Books for software engineers and managers

Data Pipelines Pocket Reference

Data Pipelines Pocket  Reference

Moving and Processing Data for  Analytics

by James Densmore

Tech Lead,
Star Engineer

How strongly do I recommend Data Pipelines Pocket  Reference?
5 / 10

Review of Data Pipelines Pocket Reference

With so much industry momentum toward data engineering and downstream uses for AI, I picked up this book hoping to pick up skills complementary to my software engineering knowledge.

What I found was that tooling has really changed over the past decade with the emergence of AWS tools for data engineers and providers like Snowflake and Fivetran. But the basics are all the same and pretty straightforward for most companies – export from one system, import into another, then use SQL for data analysis.

The code examples are simple and illustrate the mechanics of setting up pipelines using SQL, python, AWS, and various Apache tools. The SQL is very straightforward and mostly demonstrates the usefulness of GROUP BY. The python is only slightly more complex, demonstrating connections to services like Snowflake and AWS S3.

Overall this book gave me confidence that I’m not missing out on too much and could setup a reasonable data pipeline without too much effort.

In modern data pipelines the common ETL pattern has been reordered to ELT, which reduces guessing about what data analysts will use the data  for

The benefit of moving data transformations from pre-load to post-load is that data engineers no longer need to guess what data analysts want to query. Likewise, data engineers don’t need to get everything correct upfront, which reduces the barrier to building a robust data warehouse.

SQL is still the most important skill for data  analysis

Data analysts need strong SQL skills. I would also argue that software engineers all benefit from learning SQL because SQL teaches you to think about data in sets, not just individual records.

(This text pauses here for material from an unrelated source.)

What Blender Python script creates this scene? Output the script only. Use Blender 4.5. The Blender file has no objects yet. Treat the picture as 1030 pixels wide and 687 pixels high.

Testing data pipelines feels like smoke testing software - mostly informal sanity checks for the presence of data and some  accuracy

The author provides a framework for testing data pipelines, but the framework amounts to mostly smoke testing. You’re testing for:

  1. The existence of data
  2. Duplicate rows
  3. Values beyond expected boundaries

I don’t know what a more formal approach would look like, but it seems like data engineering could learn from software engineering’s approach to unit and integration tests.

Never assume the data is free of quality issues, even if exactly matching the  source

Applications have bugs and sometimes our source data has errors. So even beyond potential issues with the ELT process, you don’t want to assume that the data in your warehouse is free of quality issues.

Pipelines are directed and acyclic, meaning they have a guaranteed execution path and only flow one  way

Because data pipelines only move one direction, error correction can be tricky and manual. Assuming you even have monitoring and validation steps in place to know when an error occurs.

Address data quality issues as early in the pipeline as  possible

Although the common data ingestion pattern has shifted from ETL to ELT, thereby deferring the Transformation component, if you identify a data quality issue and can address it early that is still the best approach. Don’t burden your analytics people with unnecessary transformations if you can cleanup the data earlier on.

Encountering data quality issues at the end of the pipeline or during the analysis stage is a worst case scenario.

Data engineers should never assume the data is clean and free of quality  issues

Even if data in a warehouse exactly matches the source data, don’t assume that the data is clean. The source data itself may have quality issues as a result of software bugs or data corruption, which then cascade their way into your data warehouse.